Governor Terry Branstad pushed through school reform in Iowa that is supposedly sweeping, but I fail to see the sweep in the bill.
It creates new leadership positions for teachers within schools, and that is supposed to be huge, but I am not sure why.
It does not mandate that teacher evaluations be tied to test scores, and that means the state dodged a bullet by doing the right thing. The state will study the issue, much to the disappointment of StudentsFirst.
I was sad to see that former Massachusetts Commissioner David Driscoll told Iowans that Massachusetts achieved high performance because of high-stakes exams.
He knows the improvement of Massachusetts’ public schools involved a huge new public investment, more than $1 billion, equalizing funding across the state; tough new exams for new teachers; a heavy investment in early childhood education; and strong curriculum standards (which have since been abandoned for the Common Core standards). To pick out only testing as the cause of the state’s improvement is misleading.
Homeschooling parents will be pleased to know that they will be allowed to teach driver education.
http://edworkforce.house.gov/studentsuccessact/
Just saw this. What is it?
From a cursory reading of the website I would say that the “Student Success Act” takes NCLB and recreates it on the state level, which would result in 50 different versions, one for each state.
None of the most heinous parts of NCLB are removed, they are simply left to ALEC and the state legislatures to regurgitate in new ways to end public education.
Removing the federal influence and power over schools may sound nice to libertarians and small-government republicans but this law simply transfers the most egregious parts of NCLB and RTTT to the state level, including VAM, increased charters and vouchers, continues to ignore the voices of teachers, and encourages ridiculous things like parent triggers.
A true Washington wolf in sheep’s clothing, with an opposite meaning name. Classic republican bait and switch.
Many teachers are also wondering how the leadership positions will help students. There is not yet any outline for what this might look like and it’s also optional for districts even to participate.

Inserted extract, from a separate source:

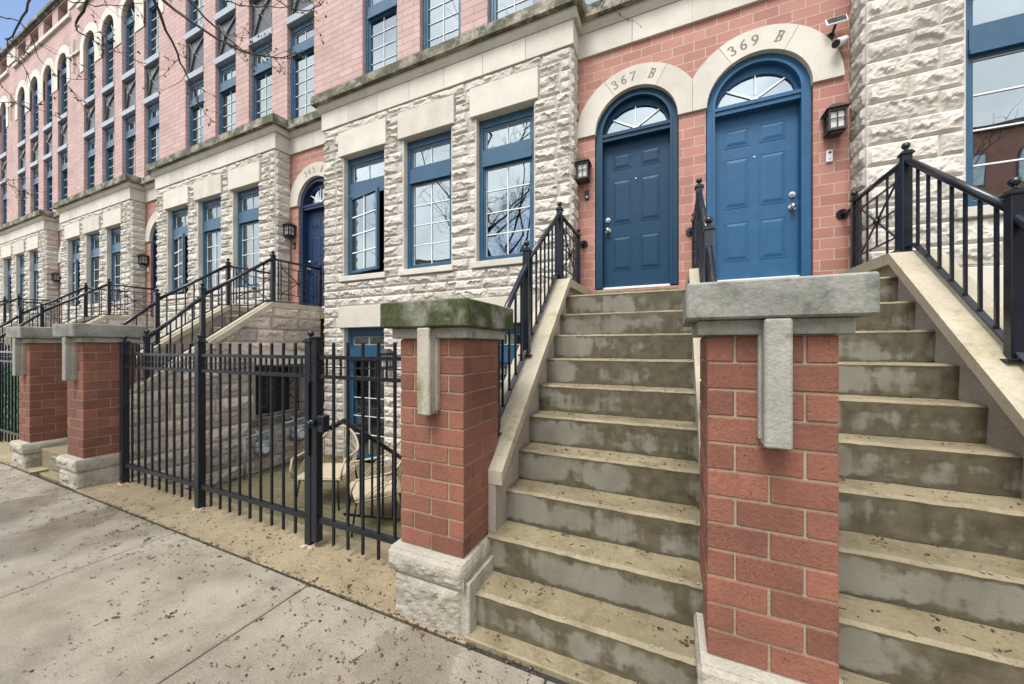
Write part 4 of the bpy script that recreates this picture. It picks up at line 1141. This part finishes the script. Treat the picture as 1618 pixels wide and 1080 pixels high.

Not only can homeschool parents now teach their own children driver’s ed (while certified teachers must pay hundreds of dollars to get our own children certified), but they removed the requirement that holds homeschooled children accountable for taking tests to prove learning has taken place, and homeschooling parents may now also teach children who aren’t their own in their home as well. This doesn’t sit well at all with many educated teachers. We get told often about our need for improvement while parents with no training can basically run mini-private schools in their home with no regulation.